Repeat verbatim only the lines from the opening of the material below through the one that contains "mesh_obj('lens', bm, M['spot'], t, True)".

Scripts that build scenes
* * *
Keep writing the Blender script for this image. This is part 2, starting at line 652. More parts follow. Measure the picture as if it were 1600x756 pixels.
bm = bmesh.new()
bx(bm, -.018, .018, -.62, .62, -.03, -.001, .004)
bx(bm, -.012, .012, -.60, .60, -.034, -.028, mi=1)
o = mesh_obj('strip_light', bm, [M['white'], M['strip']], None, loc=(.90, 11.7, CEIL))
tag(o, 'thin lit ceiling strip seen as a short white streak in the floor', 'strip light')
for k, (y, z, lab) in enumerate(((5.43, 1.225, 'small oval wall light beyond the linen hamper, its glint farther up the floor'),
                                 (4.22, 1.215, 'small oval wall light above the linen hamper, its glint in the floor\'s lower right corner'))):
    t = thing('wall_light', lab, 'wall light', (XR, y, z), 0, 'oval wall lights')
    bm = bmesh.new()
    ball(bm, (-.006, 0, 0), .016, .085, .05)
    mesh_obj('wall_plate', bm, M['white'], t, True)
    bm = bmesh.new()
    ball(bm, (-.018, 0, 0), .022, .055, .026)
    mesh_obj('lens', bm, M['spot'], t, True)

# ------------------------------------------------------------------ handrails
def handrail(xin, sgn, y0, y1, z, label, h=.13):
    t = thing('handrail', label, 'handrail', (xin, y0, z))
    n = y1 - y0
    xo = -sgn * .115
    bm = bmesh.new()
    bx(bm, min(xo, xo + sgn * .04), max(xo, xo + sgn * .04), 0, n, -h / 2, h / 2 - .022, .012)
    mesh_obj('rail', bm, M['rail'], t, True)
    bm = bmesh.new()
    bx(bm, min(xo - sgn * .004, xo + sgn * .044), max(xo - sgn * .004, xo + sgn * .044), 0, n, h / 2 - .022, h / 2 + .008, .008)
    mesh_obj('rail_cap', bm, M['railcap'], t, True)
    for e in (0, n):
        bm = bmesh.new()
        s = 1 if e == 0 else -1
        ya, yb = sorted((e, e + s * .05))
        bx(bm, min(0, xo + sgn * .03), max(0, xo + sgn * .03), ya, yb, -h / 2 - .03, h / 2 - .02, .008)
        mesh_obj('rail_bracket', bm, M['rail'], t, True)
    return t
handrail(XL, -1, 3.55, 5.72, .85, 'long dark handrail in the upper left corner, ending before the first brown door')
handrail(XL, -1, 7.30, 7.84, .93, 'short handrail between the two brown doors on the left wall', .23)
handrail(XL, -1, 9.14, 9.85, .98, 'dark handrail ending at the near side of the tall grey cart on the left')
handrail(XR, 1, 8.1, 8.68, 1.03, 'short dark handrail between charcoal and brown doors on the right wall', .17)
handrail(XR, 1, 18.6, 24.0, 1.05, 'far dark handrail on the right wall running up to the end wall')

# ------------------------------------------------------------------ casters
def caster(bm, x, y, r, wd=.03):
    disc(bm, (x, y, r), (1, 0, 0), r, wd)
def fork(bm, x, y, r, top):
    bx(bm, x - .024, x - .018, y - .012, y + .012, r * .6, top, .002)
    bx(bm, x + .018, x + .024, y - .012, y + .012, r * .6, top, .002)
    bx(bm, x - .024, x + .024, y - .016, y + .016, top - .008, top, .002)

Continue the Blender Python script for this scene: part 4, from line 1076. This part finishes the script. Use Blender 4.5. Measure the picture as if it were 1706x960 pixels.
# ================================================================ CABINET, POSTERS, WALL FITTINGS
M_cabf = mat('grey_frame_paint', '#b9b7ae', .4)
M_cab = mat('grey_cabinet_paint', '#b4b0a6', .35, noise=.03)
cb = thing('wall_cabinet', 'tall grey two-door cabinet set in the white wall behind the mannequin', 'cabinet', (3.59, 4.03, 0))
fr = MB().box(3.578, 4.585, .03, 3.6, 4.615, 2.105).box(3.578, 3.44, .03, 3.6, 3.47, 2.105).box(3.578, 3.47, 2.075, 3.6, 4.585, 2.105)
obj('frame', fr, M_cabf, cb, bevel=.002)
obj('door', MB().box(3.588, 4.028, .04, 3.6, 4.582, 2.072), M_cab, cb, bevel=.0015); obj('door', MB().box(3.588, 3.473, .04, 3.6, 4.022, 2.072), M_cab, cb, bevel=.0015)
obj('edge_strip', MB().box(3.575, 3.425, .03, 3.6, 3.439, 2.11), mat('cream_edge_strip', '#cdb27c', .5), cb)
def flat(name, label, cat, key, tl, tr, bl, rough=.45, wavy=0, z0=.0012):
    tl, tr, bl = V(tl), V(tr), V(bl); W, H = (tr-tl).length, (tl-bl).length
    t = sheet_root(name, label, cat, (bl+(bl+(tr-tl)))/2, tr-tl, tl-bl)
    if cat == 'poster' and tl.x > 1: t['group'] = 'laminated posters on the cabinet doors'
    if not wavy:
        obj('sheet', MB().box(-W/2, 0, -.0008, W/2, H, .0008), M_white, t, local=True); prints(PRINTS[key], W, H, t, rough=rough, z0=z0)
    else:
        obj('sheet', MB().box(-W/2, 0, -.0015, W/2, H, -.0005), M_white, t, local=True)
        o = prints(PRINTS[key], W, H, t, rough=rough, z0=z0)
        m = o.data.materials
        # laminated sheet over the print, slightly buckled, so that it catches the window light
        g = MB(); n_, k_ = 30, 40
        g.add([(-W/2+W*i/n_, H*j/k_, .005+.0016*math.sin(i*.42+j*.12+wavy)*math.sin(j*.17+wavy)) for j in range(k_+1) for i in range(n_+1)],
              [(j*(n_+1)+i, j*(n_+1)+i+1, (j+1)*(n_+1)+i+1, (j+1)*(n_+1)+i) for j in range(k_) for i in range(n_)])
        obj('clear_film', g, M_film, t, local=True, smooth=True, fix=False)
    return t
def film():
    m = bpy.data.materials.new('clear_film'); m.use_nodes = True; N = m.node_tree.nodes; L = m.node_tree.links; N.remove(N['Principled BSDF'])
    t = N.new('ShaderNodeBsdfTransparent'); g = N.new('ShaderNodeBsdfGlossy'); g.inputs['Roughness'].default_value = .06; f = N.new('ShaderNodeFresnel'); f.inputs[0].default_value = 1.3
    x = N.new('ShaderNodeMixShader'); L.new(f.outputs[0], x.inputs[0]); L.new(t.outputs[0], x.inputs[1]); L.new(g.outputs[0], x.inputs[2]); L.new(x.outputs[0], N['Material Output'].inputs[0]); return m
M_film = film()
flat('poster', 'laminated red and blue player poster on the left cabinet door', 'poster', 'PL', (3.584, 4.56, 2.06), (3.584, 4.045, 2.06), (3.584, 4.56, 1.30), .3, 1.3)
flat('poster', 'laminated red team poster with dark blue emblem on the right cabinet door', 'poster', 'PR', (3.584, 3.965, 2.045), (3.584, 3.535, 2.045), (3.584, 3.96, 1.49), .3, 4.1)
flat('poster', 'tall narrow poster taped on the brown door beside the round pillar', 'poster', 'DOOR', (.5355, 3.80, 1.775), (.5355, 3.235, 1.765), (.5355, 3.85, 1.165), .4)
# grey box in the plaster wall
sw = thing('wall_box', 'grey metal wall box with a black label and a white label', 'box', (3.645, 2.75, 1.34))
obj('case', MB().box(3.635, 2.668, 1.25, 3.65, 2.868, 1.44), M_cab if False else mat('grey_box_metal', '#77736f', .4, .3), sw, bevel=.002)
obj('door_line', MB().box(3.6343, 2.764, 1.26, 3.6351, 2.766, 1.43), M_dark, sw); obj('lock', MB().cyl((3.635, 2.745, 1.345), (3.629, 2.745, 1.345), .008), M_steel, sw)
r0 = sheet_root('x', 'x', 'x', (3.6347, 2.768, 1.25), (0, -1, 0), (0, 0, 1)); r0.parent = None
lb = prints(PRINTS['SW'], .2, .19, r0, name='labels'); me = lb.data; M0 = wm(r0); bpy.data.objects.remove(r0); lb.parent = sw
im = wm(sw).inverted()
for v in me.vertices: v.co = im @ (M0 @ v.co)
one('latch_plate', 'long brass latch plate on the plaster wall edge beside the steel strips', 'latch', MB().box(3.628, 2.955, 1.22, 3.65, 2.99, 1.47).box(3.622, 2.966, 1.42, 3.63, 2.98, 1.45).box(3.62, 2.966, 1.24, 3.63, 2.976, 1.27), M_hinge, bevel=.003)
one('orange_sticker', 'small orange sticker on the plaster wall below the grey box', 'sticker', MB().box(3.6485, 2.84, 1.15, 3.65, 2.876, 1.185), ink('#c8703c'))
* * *
Written response
Keep writing the Blender script for this image. This is part 2, starting at line 652. More parts follow. Measure the picture as if it were 1600x756 pixels.
bm = bmesh.new()
bx(bm, -.018, .018, -.62, .62, -.03, -.001, .004)
bx(bm, -.012, .012, -.60, .60, -.034, -.028, mi=1)
o = mesh_obj('strip_light', bm, [M['white'], M['strip']], None, loc=(.90, 11.7, CEIL))
tag(o, 'thin lit ceiling strip seen as a short white streak in the floor', 'strip light')
for k, (y, z, lab) in enumerate(((5.43, 1.225, 'small oval wall light beyond the linen hamper, its glint farther up the floor'),
                                 (4.22, 1.215, 'small oval wall light above the linen hamper, its glint in the floor\'s lower right corner'))):
    t = thing('wall_light', lab, 'wall light', (XR, y, z), 0, 'oval wall lights')
    bm = bmesh.new()
    ball(bm, (-.006, 0, 0), .016, .085, .05)
    mesh_obj('wall_plate', bm, M['white'], t, True)
    bm = bmesh.new()
    ball(bm, (-.018, 0, 0), .022, .055, .026)
    mesh_obj('lens', bm, M['spot'], t, True)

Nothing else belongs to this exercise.